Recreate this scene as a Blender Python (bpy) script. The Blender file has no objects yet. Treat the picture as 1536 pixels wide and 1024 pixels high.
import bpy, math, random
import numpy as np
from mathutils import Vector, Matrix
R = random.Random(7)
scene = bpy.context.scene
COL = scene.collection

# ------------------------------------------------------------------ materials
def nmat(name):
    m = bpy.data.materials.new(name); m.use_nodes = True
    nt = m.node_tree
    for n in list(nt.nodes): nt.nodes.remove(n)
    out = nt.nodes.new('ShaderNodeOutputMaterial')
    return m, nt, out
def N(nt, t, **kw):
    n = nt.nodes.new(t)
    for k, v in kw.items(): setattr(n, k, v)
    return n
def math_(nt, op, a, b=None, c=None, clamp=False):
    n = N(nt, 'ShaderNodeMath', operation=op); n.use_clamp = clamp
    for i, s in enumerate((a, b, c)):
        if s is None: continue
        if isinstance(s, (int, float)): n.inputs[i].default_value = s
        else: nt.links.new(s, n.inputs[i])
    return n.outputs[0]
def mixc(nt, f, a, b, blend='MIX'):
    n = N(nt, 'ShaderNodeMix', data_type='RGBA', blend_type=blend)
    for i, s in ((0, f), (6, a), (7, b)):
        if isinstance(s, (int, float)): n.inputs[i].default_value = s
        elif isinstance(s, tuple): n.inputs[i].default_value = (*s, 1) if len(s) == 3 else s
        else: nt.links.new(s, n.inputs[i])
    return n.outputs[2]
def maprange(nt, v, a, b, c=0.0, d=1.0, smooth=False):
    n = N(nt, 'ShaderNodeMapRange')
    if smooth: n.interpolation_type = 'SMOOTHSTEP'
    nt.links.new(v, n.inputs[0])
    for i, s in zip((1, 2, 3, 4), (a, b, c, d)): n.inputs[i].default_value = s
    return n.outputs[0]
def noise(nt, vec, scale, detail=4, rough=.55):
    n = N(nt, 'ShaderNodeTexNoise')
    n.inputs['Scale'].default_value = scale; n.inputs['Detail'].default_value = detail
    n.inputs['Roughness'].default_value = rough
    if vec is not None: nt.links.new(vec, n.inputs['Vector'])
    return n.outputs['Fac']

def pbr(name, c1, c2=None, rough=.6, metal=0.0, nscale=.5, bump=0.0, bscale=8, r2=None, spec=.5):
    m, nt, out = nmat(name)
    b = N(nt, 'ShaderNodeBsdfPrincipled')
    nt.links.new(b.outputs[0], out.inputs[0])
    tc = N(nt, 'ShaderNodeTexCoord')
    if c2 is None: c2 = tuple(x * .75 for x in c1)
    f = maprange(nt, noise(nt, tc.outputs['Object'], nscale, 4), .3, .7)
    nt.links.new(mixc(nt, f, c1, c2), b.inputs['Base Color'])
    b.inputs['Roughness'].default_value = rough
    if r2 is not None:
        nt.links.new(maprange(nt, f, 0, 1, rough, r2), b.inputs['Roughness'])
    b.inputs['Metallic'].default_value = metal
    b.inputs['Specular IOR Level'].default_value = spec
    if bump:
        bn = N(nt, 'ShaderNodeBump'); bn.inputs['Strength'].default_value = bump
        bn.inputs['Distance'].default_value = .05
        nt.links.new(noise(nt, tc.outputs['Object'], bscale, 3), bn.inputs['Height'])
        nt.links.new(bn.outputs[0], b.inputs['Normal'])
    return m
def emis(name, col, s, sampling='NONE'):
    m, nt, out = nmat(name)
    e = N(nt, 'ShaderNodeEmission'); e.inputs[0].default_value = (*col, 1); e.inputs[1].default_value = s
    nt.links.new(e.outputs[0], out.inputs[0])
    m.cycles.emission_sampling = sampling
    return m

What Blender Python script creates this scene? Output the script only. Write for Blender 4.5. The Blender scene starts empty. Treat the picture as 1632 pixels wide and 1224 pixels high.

::::::

» **What is required**: Output only the lines from the top of the entries through the one holding "COL = scene.collection", copied exactly.

» **Result below**:
Recreate this scene as a Blender Python (bpy) script. The Blender file has no objects yet. Treat the picture as 1536 pixels wide and 1024 pixels high.
import bpy, math, random
import numpy as np
from mathutils import Vector, Matrix
R = random.Random(7)
scene = bpy.context.scene
COL = scene.collection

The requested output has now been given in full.